Pour traiter ce sujet, il faudrait que l’historien se doublât d’un romancier. Ce roman est de l’histoire, notre histoire, hélas! et dont le dernier chapitre risque d’être sanglant.
En province, il arrive que les haines survivent à ceux qui les ont couchées et qu’elles se transmettent avec l’héritage. Nous ne saluons pas des gens parce que leurs grands-parents étaient ennemis des nôtres et bien que nous ignorions tout des origines de cette brouille. Mais enfin les vagues du temps finissent par la recouvrir et par l’éteindre. Les nations, elles, ne peuvent pas compter sur l’oubli: leur mémoire ne faiblit jamais et Mnémosyne est une déesse implacable. Les peuples disposent des siècles pour cuire leur rancune et pour la recuire. Mille ans d’invasions, de conquêtes, de victoires françaises et (ce qui est pire) de service rendus, assurent leur consistance et leur virulence aux crachats du Tevere.
Entre créatures de même race, la haine atteint sa limite lorsqu’elle crie plus fort que l’intérêt et lorsque les considérations du bon sens échouent contre cette hantise de l’assouvissement. Nous craignons que l’Italie, ou du moins les quelques hommes qui disposent de son destin, ne soient parvenus à ce paroxysme redoutable.

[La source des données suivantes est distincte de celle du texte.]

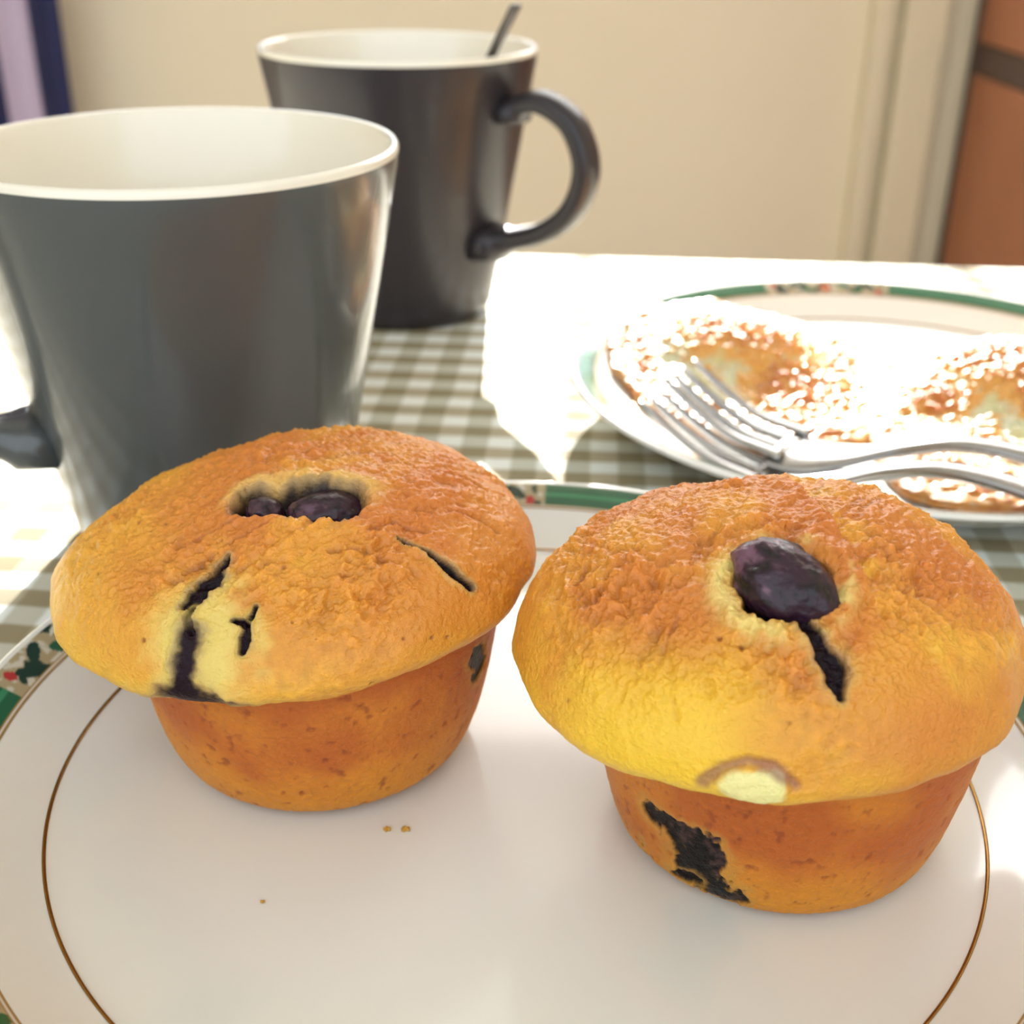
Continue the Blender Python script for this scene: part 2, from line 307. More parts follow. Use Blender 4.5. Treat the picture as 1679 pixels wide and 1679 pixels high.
def mixc(fac, a, b, bt='MIX'):
    m = GN.new('ShaderNodeMix'); m.data_type = 'RGBA'; m.blend_type = bt
    if isinstance(fac, float): m.inputs['Factor'].default_value = fac
    else: GL.new(fac, m.inputs['Factor'])
    for k, v in (('A', a), ('B', b)):
        if isinstance(v, tuple): m.inputs[k].default_value = (*v, 1)
        else: GL.new(v, m.inputs[k])
    return m.outputs['Result']
tint = GN.new('ShaderNodeTexNoise'); tint.inputs['Scale'].default_value = 5; GL.new(gtc.outputs['Object'], tint.inputs['Vector'])
tcol = mixc(tint.outputs['Fac'], srgb(206, 197, 176), srgb(194, 202, 190))
c1 = mixc(s1, srgb(236, 240, 234), tcol); c2 = mixc(s2, srgb(255, 255, 255), srgb(196, 182, 158))
GL.new(mixc(1.0, c1, c2, 'MULTIPLY'), gb.inputs['Base Color'])
gw = GN.new('ShaderNodeTexNoise'); gw.inputs['Scale'].default_value = 1500; gbp = GN.new('ShaderNodeBump'); gbp.inputs['Strength'].default_value = .3; gbp.inputs['Distance'].default_value = .0004
GL.new(gtc.outputs['Object'], gw.inputs['Vector']); GL.new(gw.outputs['Fac'], gbp.inputs['Height']); GL.new(gbp.outputs[0], gb.inputs['Normal'])
# draped sheet: flat on the table, rounded over the edge, hanging with shallow folds
HX, HY0, HY1, DROP, RC = TX+.004, TY0-.004, TY1, .2, .008
def axis(a0, a1, n):
    fl = np.linspace(a0+RC, a1-RC, n); arc = np.linspace(0, 1, 5)[1:]*math.pi/2*RC; dr = math.pi/2*RC+np.linspace(0, DROP, 9)[1:]
    return np.concatenate([-(arc[::-1]) - 0 + (a0+RC) if 0 else (a0+RC)-np.concatenate([arc, dr])[::-1], fl, (a1-RC)+np.concatenate([arc, dr])])
def fold(c, a0, a1):   # arc length coordinate -> (position, drop)
    lo, hi = a0+RC, a1-RC
    e = np.where(c > hi, c-hi, np.where(c < lo, lo-c, 0)); sg = np.where(c > hi, 1, -1); ang = np.minimum(e/RC, math.pi/2)
    hor = np.where(e > 0, RC*np.sin(ang), 0); dro = np.where(e > 0, RC*(1-np.cos(ang))+np.maximum(e-math.pi/2*RC, 0), 0)
    return np.where(e > 0, np.where(sg > 0, hi+hor, lo-hor), c), dro
ax, ay = axis(-HX, HX, 90), axis(HY0, HY1, 70)
gx, gy = np.meshgrid(ax, ay); gx = gx.ravel(); gy = gy.ravel()
X, dx = fold(gx, -HX, HX); Y, dy = fold(gy, HY0, HY1)
dd = np.maximum(dx, dy); hang = np.clip((dd-RC)/DROP, 0, 1)
wx = .012*hang*np.sin(gy*38)*(dx > RC); wy = .012*hang*np.sin(gx*33)*(dy > RC)
X = X+wx*np.sign(gx)+.012*hang*(dx > RC)*np.sign(gx); Y = Y+wy+.012*hang*(dy > RC)*np.sign(gy)
V = np.stack([X, Y, TZ-dd-np.minimum(dx, dy)*0], 1)
cl = mesh_obj('gingham_tablecloth', V, grid_faces(len(ay), len(ax), False), gm2, None)
cl.location = (.05, .14, 0); cl.rotation_euler = (0, 0, TR)
tag(cl, 'khaki and white gingham tablecloth covering the table', 'tablecloth')

# ---------------------------------------------------------------- plates
PROF = [(.0005,.030),(.30,.031),(.42,.033),(.50,.041),(.544,.050),(.585,.070),(.62,.092),(.65,.108),(.668,.1135)]
def plate_h(r): return np.interp(r, [p[0] for p in PROF], [p[1] for p in PROF])
def make_plate(loc, rz, label):
    root = thing('china_plate', loc, label, 'plate', 'matching china plates with a green and gold rim', rz)
    top = smooth_prof(PROF, 5)
    und = smooth_prof([(.668,.1135),(.6735,.110),(.672,.104),(.63,.078),(.56,.036),(.50,.022),(.42,.014),(.395,.010),(.39,.001),(.378,.001),(.37,.012),(.2,.013),(.0005,.013)], 4)
    pr = np.vstack([top, und[1:]])
    V, F = lathe([tuple(p) for p in pr], 180)
    mesh_obj('dish', V*U, F[:, ::-1], M['china'], root)
    # printed band: thin ring just proud of the glaze
    nr, nt = 26, 1500
    rr = np.linspace(.615, .661, nr); th = np.linspace(0, 2*np.pi, nt, endpoint=False)
    R, T = np.meshgrid(rr, th, indexing='ij'); R = R.ravel(); T = T.ravel()
    prf = smooth_prof(PROF, 12); hz = np.interp(R, prf[:,0], prf[:,1])+.0010
    V = np.stack([R*np.cos(T), R*np.sin(T), hz], 1)
    v = (R-.615)/.046                           # 0 inner .. 1 outer
    per = 2*np.pi/6; a = ((T+math.radians(12)) % per)/per        # 0..0.53 green, rest floral
    P3 = np.stack([R*np.cos(T), R*np.sin(T), 0*R], 1)
    white = np.array(srgb(222, 216, 205)); green = np.array(srgb(28, 92, 58)); gdk = np.array(srgb(16, 50, 34)); tan = np.array(srgb(168, 152, 116)); gold = np.array(srgb(150, 118, 62)); red = np.array(srgb(176, 44, 40)); pale = np.array(srgb(208, 206, 190))
    C = np.tile(tan, (len(R), 1)); nz = fbm(P3, 60, 2, 5)
    C = mix(C, pale, sst(.05, .25, nz)*.8); C = mix(C, gdk, sst(.12, .2, fbm(P3, 34, 2, 9)))
    # scrolls, leaves and red flowers in the floral panels
    arc_u = (a-.53)/.47                           # 0..1 within the floral panel
    ua = arc_u*per*.47*.635; uv = v*.046
    fl = arc_u > 0
    for cx, cy, rx, ry, an, cc in ((.16,.62,.020,.009,.6,gdk),(.25,.3,.018,.008,-.5,green),(.36,.66,.017,.008,.2,green),(.50,.5,.0125,.0125,0,red),(.50,.5,.005,.005,0,np.array(srgb(225,180,90))),(.64,.34,.017,.008,.3,green),(.75,.7,.018,.008,-.5,gdk),(.86,.38,.020,.009,.6,gdk),(.08,.3,.008,.008,0,red),(.93,.68,.008,.008,0,red),(.30,.8,.015,.003,.1,pale),(.70,.16,.015,.003,.1,pale),(.43,.2,.015,.003,-.3,pale),(.58,.82,.015,.003,-.3,pale)):
        du = ua-cx*per*.47*.635; dv = uv-cy*.046; c_, s_ = math.cos(an), math.sin(an)
        q = ((du*c_+dv*s_)/rx)**2+((-du*s_+dv*c_)/ry)**2
        C = np.where(((q < 1) & fl)[:, None], cc, C)
    gseg = (a < .53)
    gband = np.where(((v > .16) & (v < .97))[:, None], green, tan)
    gband = np.where(((np.abs(v-.55) < .09))[:, None], green*1.9+.01, gband)
    C = np.where(gseg[:, None], gband, C)
    for g0, g1 in ((.0, .05), (.10, .135)): C = np.where(((v >= g0) & (v < g1))[:, None], gold, C)
    C = np.where(((v >= .05) & (v < .10))[:, None], white, C)
    mesh_obj('printed_rim_band', V*U, grid_faces(nr, nt)[:, ::-1], M['band'], root, col=C)
    # thin gold circle round the well
    cs = [(.5425,.0505),(.5432,.0517),(.5448,.0522),(.5462,.0525),(.5466,.0515)]
    V, F = lathe(cs, 240); mesh_obj('gold_line', V*U, F[:, ::-1], M['gold'], root)
    return root
plate1 = make_plate(wpt(.008, 1.2035), math.radians(6), 'white china plate with green floral rim in front, holding the two muffins')
plate2 = make_plate(wpt(.792, 2.43), math.radians(-4), 'white china plate with green floral rim at the back right, holding the fried eggs')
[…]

Sans doute se persuadent-ils que leur passion anti-française va dans le sens de la grandeur italienne. Tout de même, depuis l’Anschluss, ils ne peuvent pas ne pas voir ce qui frappe le plus illettré de leurs paysans. Ils savent ce qu’ils font. A un Français qui lui disait: “Vous allez germaniser l’Italie…”, le comte Ciano aurait répondu: “C’est un risque, mais nous préférons le courir que de marcher dans votre sillage.”
Qu’il ait tenu ou non ce propos, sa politique le confirme. Ne triompher que derrière l’Allemagne et dans son ombre, tout attendre d’un maître insatiable dont la fringale nettoie les plats et ne laisse rien pour le service, c’est un sort qui ne lui fait pas peur. A ses yeux, ce n’est pas payer trop cher l’espérance de cracher un jour, non plus sur une France indifférente ou moqueuse comme elle est aujourd’hui, mais sur un grand pays humilié et piétiné.
Nous ne sommes pas cette proie que les fascistes imaginent. Si ce malheur arrivait, leur grande force serait sans doute de pouvoir nous blesser au cœur sans remords ni honte, d’accepter avec une atroce joie que Versailles et Chartres disparaissent de la surface du monde. Nos réflexes seront plus lents lorsqu’il s’agira de frapper Venise, Florence et cette Rome bien-aimée.
Commettront-ils ce péché contre l’Esprit, le seul impardonnable, et nous obligeront-ils de le commettre? Faudra-t-il que Rome et Paris, Florence et Chartres échangent leurs anges exterminateurs, et qu’au-dessus des pierres éternelles s’entre-tuent ces hommes éphémères, ces Latins baptisés, ces ennemis qui sont frère par l’eau et par le sang?